Wednesday, August 15, 2007

Brad DeLong Is Scaring Me

First he says this:

Central Banking in Practice

So, today the monetary base in the North Atlantic economies is 7% higher than it was yesterday--an annualized growth rate of 2100% per year.

This is indeed a significant liquidity event...

That's scary enough. But then he comes with this:

The Fed Is Buying Mortgage-Backed Securities? Hoisted from Comments

PSP: Hoisted from Comments http://delong.typepad.com/sdj/2007/08/central-banking.html#comment-79038528:

Fri morning's N.Y. Times online edition:

The E.C.B. injected another 61 billion euros ($84 billion) into the banking system, after providing 95 billion euros the day before. The Federal Reserve today added $19 billion to the system through the purchase of mortgage-backed securities, then $16 billion in three-day repurchase agreements. The Fed also added money on Thursday.

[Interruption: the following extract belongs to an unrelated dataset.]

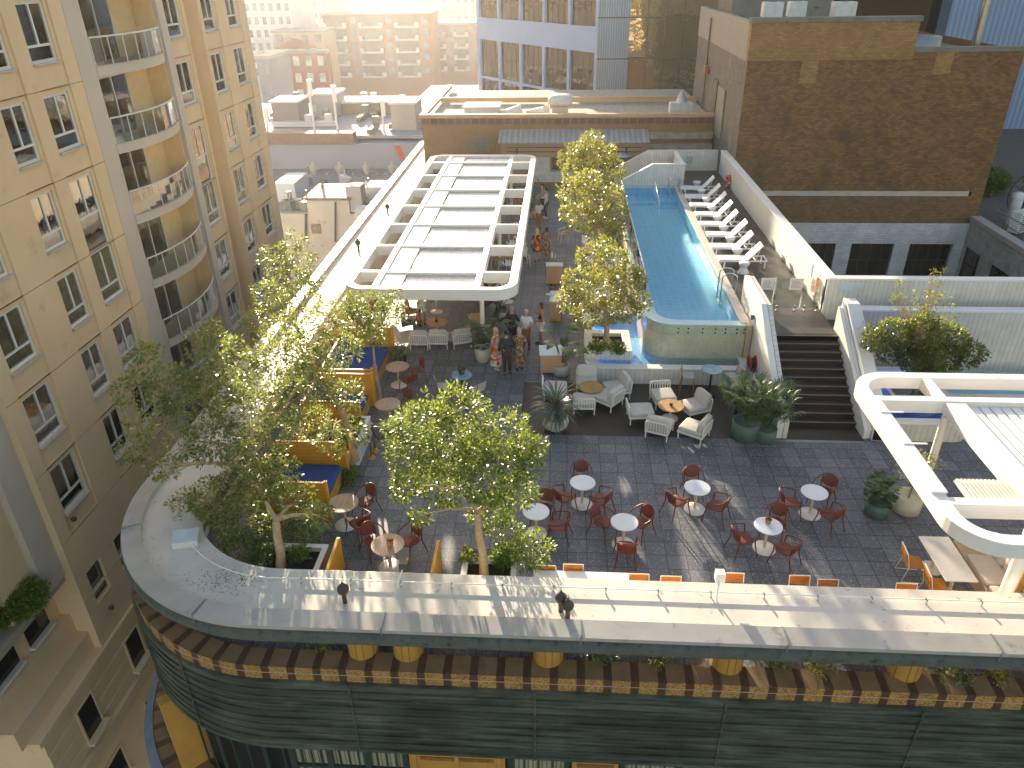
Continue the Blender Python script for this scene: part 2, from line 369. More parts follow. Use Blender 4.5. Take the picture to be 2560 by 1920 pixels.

I thought the Fed only bought and sold Federal debt. This says it is intervening directly in the mortgage-backed securities market. Is this as unusual as I think it is?

Yes.



I'm getting freaked out. But then the kind professor provides some reassurance:

John Berry of Bloomberg says what's what about the Federal Reserve:

The amount of cash the Federal Reserve injected into the U.S. banking system on Aug. 9 and 10, and its importance, have been widely misunderstood. Each day banks are open, the people working at the New York Federal Reserve Bank's ninth floor Open Market Desk do the same thing: supply enough money to the U.S. banking system to keep the overnight lending rate close to the Fed's 5.25 percent target. Aug. 9 and 10 were different only in degree, and in the attention the Fed called to the action in a statement issued on the latter day.

There was no hint of an interest rate cut -- nor is there likely to be unless conditions in world financial markets worsen considerably and threaten continued economic growth in the U.S.... The desk added $24 billion on Thursday and $38 billion on Friday. However, just stating those figures tends to exaggerate their importance. For instance, as recently as Aug. 2, $17 billion had been added and everyone yawned. Furthermore, by the end of the yesterday essentially all the additional liquidity injected to calm markets had been withdrawn....

Routinely, a substantial amount of cash is added each Thursday for a 14-day period. Half of last Thursday's injection was of that type. The other $12 billion was left in the banking system just overnight, that is, the New York Fed returned the securities on Friday and took back the cash.... The lending rate jumped around, ranging from zero to just over 6 percent, as the desk found it necessary to step in three times, adding $19 billion at 8:25 a.m., another $16 billion at 10:55 a.m. and finally $3 billion at 1:50 p.m., according to the New York Fed. All that $38 billion was returned to the Fed yesterday.

With markets under far less pressure, that money was replaced by new agreements of just $2 billion, much less than the usual daily total....

Ahhh.... that's better. Everything's gonna be alright.